Weekly Market Update: April 28, 2025
The U.S. economy is beginning to slow. A confluence of factors, including weakening consumer sentiment amid the ongoing global trade war; inflation still for the most part running above the Federal Reserve’s comfort level; and uncertainty about fiscal and monetary policies, exacerbated by President Trump bickering with Federal Reserve Chairman Jerome Powell over the direction of interest rates, are hurting domestic output. These events have roiled the global equity and fixed-income markets, and pushed the value of the dollar down versus other currencies, to a three-year low.

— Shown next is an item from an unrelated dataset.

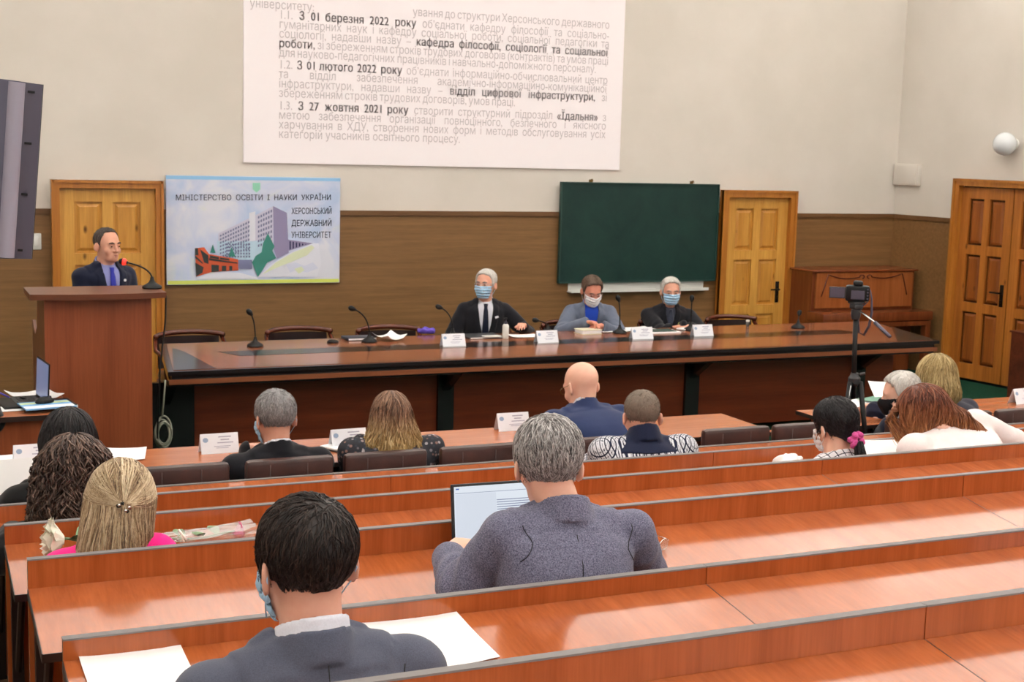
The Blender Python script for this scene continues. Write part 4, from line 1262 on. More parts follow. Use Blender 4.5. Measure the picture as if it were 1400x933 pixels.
# ------------------------------------------------------------------ man with laptop
f = Fig('man with thick grey hair in a blue-grey wool jacket typing on a laptop', PY(749, 640, 3.24), -4, TIER[3], .40, (-12, -10, 0), .97, .205, .05, .118, nx=.028, hunch=.045, drop=.034)
f.SH[1] = f.SH[1]+f.tx*.030; f.SH[-1] = f.SH[-1]+f.tx*.012
lw = PY(612, 757, 3.47)
f.arm(-1, lw, elbow=PY(632, 806, 3.27), hand=(.78, .6, .12), palm=(.1, .1, -1), curl=.3)
f.arm(1, on_desk(3, PY(830, 740, 3.45).x, .25)+Vector((0, 0, .06)), elbow=PY(878, 782, 3.24), palm=(0, 0, -1))
f.body('skin_pale', .006); f.shirt('shirt_white', h=.008, collar=False); f.top('jacket', 'wool_blue_grey', .014, .88, .0075, (.060, .32), (.30, .07), k=.010, fold=.007, hand_r=(.053, .049, .047, .035))
f.trousers('trouser_dark')
f.hair('hair_salt', .019, [(-.14, -.074), (-.06, -.070), (-.036, -.03), (-.014, .006), (.008, -.012), (.03, .0), (.045, .05), (.08, .085), (.12, .10)], .0045, 3000, .045, .0013, crown=(-.01, -.02, .13), flow_down=.5, lift=.005)
jacket_seams(f)
PPL['laptop'] = f
# ------------------------------------------------------------------ man in patterned sweater
f = Fig('man with cropped hair in a white and navy patterned knitted sweater', PY(877, 572, 5.70), -10, TIER[0], .36, (-6, -12, 0), 1.03, .225, .04, .094, hunch=.05, drop=.04)
rest_on_desk(f, 0, .22)
f.body('skin', .009); f.top('sweater', 'nordic_knit', .022, .96, .010, None, None, k=.03, fold=.004)
def _yoke(P, f=f):
    d = f.torso(P, .029, sh=1.06)
    for sd in (-1, 1):
        d = smin(d, rcone(P, f.N+f.tx*sd*.075-f.ax*.035-f.ty*.005, f.SH[sd]+f.ax*.004+f.tx*sd*.005, .055, .065), .03)
    q = (P-f.N.astype(F32))@f.M; rr = np.sqrt(q[:, 0]**2+q[:, 1]**2)
    d = np.maximum(d, (-q[:, 2]-F32(.040)-F32(.015)*(q[:, 1] < 0))); d = np.maximum(d, np.abs(q[:, 0])-F32(.145))
    d = smax(d, -np.maximum(rr-F32(.066), -(q[:, 2]+F32(.03))), .006)
    zc = q[:, 2]+q[:, 1]*.4
    c = np.maximum(np.abs(rr-(F32(.078)-zc*F32(.35)))-F32(.012), np.abs(zc-F32(.012))-F32(.045))
    return smin(d, c, .006)
_b = f.bbox(.1); sdf_obj('sweater_collar', _yoke, (_b[0][0], _b[0][1], f.N[2]-.2), (_b[1][0], _b[1][1], f.N[2]+.12), .009, 'knit_navy', f.root)
f.trousers('trouser_dark'); f.hair('hair_stubble', .007, None, .006, 500, .014, .0010, flow_down=.3)
PPL['sweater'] = f
# ------------------------------------------------------------------ bald man
f = Fig('bald man in a navy jacket and thin glasses bending over the table', PY(795, 530, 6.74), 6, 0, .38, (8, -20, 0), 1.10, .25, .17, .11, hunch=.09, drop=.05)
rest_on(f, 6.90, .80)
f.body('skin_pale', .008); f.shirt('shirt_white', h=.010); f.top('jacket', 'suit_navy', .018, .95, .010, (.05, .3), (.28, .07), k=.014, fold=.005); f.trousers('trouser_dark')
f.glasses('brass')
PPL['bald'] = f
# ------------------------------------------------------------------ grey-haired man in black
f = Fig('man with short grey hair in a black jacket behind the long brown table', PY(376, 575, 6.58), 4, 0, .38, (4, -8, 0), 1.12, .245, .03, .14, hunch=.03, drop=.055)
rest_on(f, 6.80, .80)
f.body('skin', .008); f.shirt('shirt_white', h=.010); f.top('jacket', 'suit_black', .018, .95, .010, (.055, .3), (.28, .07), k=.012); f.trousers('trouser_dark')
f.hair('hair_grey', .013, None, .006, 1200, .022, .0011, flow_down=.3); f.mask('mask_blue')
PPL['grey'] = f
# ------------------------------------------------------------------ woman with ombre hair
f = Fig('woman with long hair fading from brown to blonde in a floral blouse', PY(534, 572, 6.58), -8, 0, .38, (0, -8, 0), 1.0, .235, .03, .100, hunch=.03, drop=.035, build=.92)
rest_on(f, 6.80, .80)
f.body('skin_pale', .009); f.top('blouse', 'floral_cloth', .016, .98, .010, None, None, k=.02); f.trousers('trouser_dark')
vols = [lambda q: rcone(q, (0, -.045, .02), (0, -.085, -.20), .090, .085), lambda q: rcone(q, (-.04, -.03, .0), (-.10, -.05, -.13), .06, .045), lambda q: rcone(q, (.04, -.03, .0), (.115, -.05, -.15), .06, .045)]
hair_mat('hair_ombre', [(.2, srgb(186, 148, 92)), (.5, srgb(222, 188, 126)), (.85, srgb(242, 218, 166))], .42, (f.H[2]-.09, f.H[2]+.09, [(.2, srgb(92, 66, 52)), (.5, srgb(132, 98, 78)), (.85, srgb(168, 132, 108))]))
f.long_hair('hair_ombre', vols, 900, (.30, .42), .0026, (.009, 26), clump=.75)
PPL['ombre'] = f
# ------------------------------------------------------------------ woman in pink with blonde half-ponytail
f = Fig('woman with blonde hair held by a black elastic in a pink top', PY(164, 688, 4.06), -4, TIER[2], .38, (0, -10, 4), .93, .165, .03, .110, hunch=.03, drop=.040, nx=-.04, build=.92)
rest_on_desk(f, 2, .27, .10)
f.body('skin_pale', .008); f.top('sweater', 'knit_pink', .010, .97, .009, None, None, k=.02, neckcut=.012); f.trousers('trouser_dark')
vols = [lambda q: rcone(q, (0, -.04, .02), (-.015, -.06, -.12), .092, .080), lambda q: rcone(q, (.04, -.03, .0), (.06, -.04, -.10), .060, .038), lambda q: rcone(q, (-.05, -.03, 0), (-.085, -.05, -.16), .055, .040), lambda q: rcone(q, (-.01, -.06, -.1), (-.03, -.08, -.21), .075, .06),
        lambda q: rcone(q, (0, -.125, -.005), (.0, -.135, -.17), .018, .034)]
o = f.long_hair('hair_blonde', vols, 1000, (.30, .40), .0021, (.003, 12), clump=.3, h=.006)
t = MB()
for i in range(7):
    w = i/7*6.283; c = f.hp((.016*math.cos(w), -.142+.004*math.sin(2*w), -.004+.014*math.sin(w))); t.lathe([(.0005, -.007), (.0065, -.004), (.0075, 0), (.0065, .004), (.0005, .007)], c, 8)
t.obj('hair_elastic', 'plastic_black', f.root, True)
t = MB()
for c in ((-.014, -.150, .004), (.016, -.152, -.002), (.006, -.154, -.012)): t.lathe([(.0005, -.005), (.004, -.003), (.005, 0), (.004, .003), (.0005, .005)], f.hp(c), 8)
t.obj('bead', 'chrome', f.root, True)
# swept strands gathered to the elastic
S_, N_ = 260, 12; tie = f.hp((0, -.136, -.004)); a0 = rng.uniform(-2.3, 2.3, S_); e0 = rng.uniform(-.1, 1.0, S_)
p0 = np.stack([np.sin(a0)*.09, -.012-np.cos(a0)*.02+np.abs(a0)*.012, .03+e0*.085], 1)
p0 = np.array(f.H)+(p0@f.RH.T)*f.hs; paths = []
for i in range(N_):
    s_ = i/(N_-1); p = p0*(1-s_)+tie*s_+np.random.default_rng(3).normal(0, .003, (S_, 3))*(1-abs(2*s_-1)); P = p.astype(F32)
    if 0 <= i < N_-1: P = project(f.hairfn, P, .004)
    paths.append(P)
me = strand_mesh('hair_swept_back', np.stack(paths, 1).astype(float), .0024*rng.uniform(.6, 1.3, S_), 'hair_blonde', f.root, tone=rng.uniform(.2, 1, S_)); link('hair_swept_back', me, 'hair_blonde', f.root)
PPL['pink'] = f
# ------------------------------------------------------------------ woman with brown curls
f = Fig('woman with long brown curly hair in black beside the aisle', PY(100, 648, 4.95), 0, TIER[1], .38, (0, -14, 2), .95, .22, .04, .13, hunch=.05, drop=.07, build=.95)
f.arm(-1, on_desk(1, PY(20, 700, 5.1).x, .25)+Vector((0, 0, .06)), elbow=PY(8, 760, 4.85)); f.arm(1, on_desk(1, f.root.location.x+.06, .26)+Vector((0, 0, .055)))
f.body('skin_pale', .009); f.top('sweater', 'knit_black', .016, .98, .010, None, None, k=.02); f.trousers('trouser_dark')
vols = [lambda q: ell(q, (0, -.03, .03), (.105, .118, .098)), lambda q: rcone(q, (0, -.05, .02), (-.02, -.08, -.21), .106, .095), lambda q: rcone(q, (-.06, -.03, .0), (-.085, -.04, -.16), .07, .06), lambda q: rcone(q, (.06, -.03, .0), (.075, -.05, -.17), .07, .055)]
hair_mat('hair_curly', [(.2, srgb(92, 70, 54)), (.5, srgb(126, 100, 80)), (.85, srgb(160, 134, 112))], .42, (f.H[2]-.20, f.H[2]-.02, [(.2, srgb(58, 43, 39)), (.5, srgb(90, 70, 62)), (.9, srgb(134, 110, 98))]))
f.long_hair('hair_curly', vols, 1100, (.26, .42), .0030, (.019, 34), clump=.8, h_lift=.012)
PPL['curly'] = f
# ------------------------------------------------------------------ woman with black bob
f = Fig('woman with straight black hair in black holding a white sheet', PY(93, 606, 5.70), 0, TIER[0], .38, (5, -16, 0), 1.0, .225, .05, .13, hunch=.05, drop=.07, build=.95)
f.arm(-1, PY(42, 668, 5.93), pole=(-.6, 0, 0), curl=.7); f.arm(1, on_desk(0, f.root.location.x+.06, .2)+Vector((0, 0, .055)))
f.body('skin_pale', .009); f.top('sweater', 'knit_black', .016, .97, .010, None, None, k=.02); f.trousers('trouser_dark')
vols = [lambda q: rcone(q, (0, -.03, .03), (0, -.05, -.09), .096, .098), lambda q: rcone(q, (-.05, -.01, .0), (-.062, -.01, -.10), .06, .045), lambda q: rcone(q, (.05, -.01, .0), (.062, -.01, -.10), .06, .045)]
f.long_hair('hair_black', vols, 700, (.20, .26), .0024, (.002, 10), clump=.2)
PPL['black'] = f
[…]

The U.S. consumer sector is weakening. True, March retail sales rose a better-than-expected 1.4%, but a good portion of the advance was likely driven by shoppers buying ahead of the Trump Administration tariffs. On point, the University of Michigan’s consumer sentiment reading fell to 50.8 in April, marking the second lowest reading, dating back to 1952. Likewise, The Conference Board’s Consumer Confidence Index fell by 7.2 points in March, to 92.9, the fourth-consecutive monthly decline. It also is worth noting that the Expectations Index, which is based on consumers’ short-term outlook for income, business, and labor market conditions, dropped to 65.2, the lowest level in 12 years and well below the threshold of 80 that usually signals a recession ahead.
The housing market also is struggling, as reflected by recent declines in residential construction activity. Specifically, March privately owned housing starts came in at a seasonally adjusted annualized rate of 1.324 million, which was down 11.4% from the prior-month tally. Homebuilders continue to worry about the impact of high mortgage rates and trade tariffs on the psyche of the homebuyer.
Wall Street is watching first-quarter earnings season. In the early stages, profit growth slowed considerably from the torrid (+18%) pace recorded in the final quarter of 2024. This, along with the ongoing macroeconomic uncertainty, may impact the near-term valuation of the S&P 500 Index.
Conclusion: Equity market volatility remains elevated, as investors are worried that the global trade war will hurt the performance of the U.S. economy. Given this uncertain backdrop, investors should not flee from stocks, but we suggest they concentrate on high-quality companies with reliable cash flows and solid balance sheets.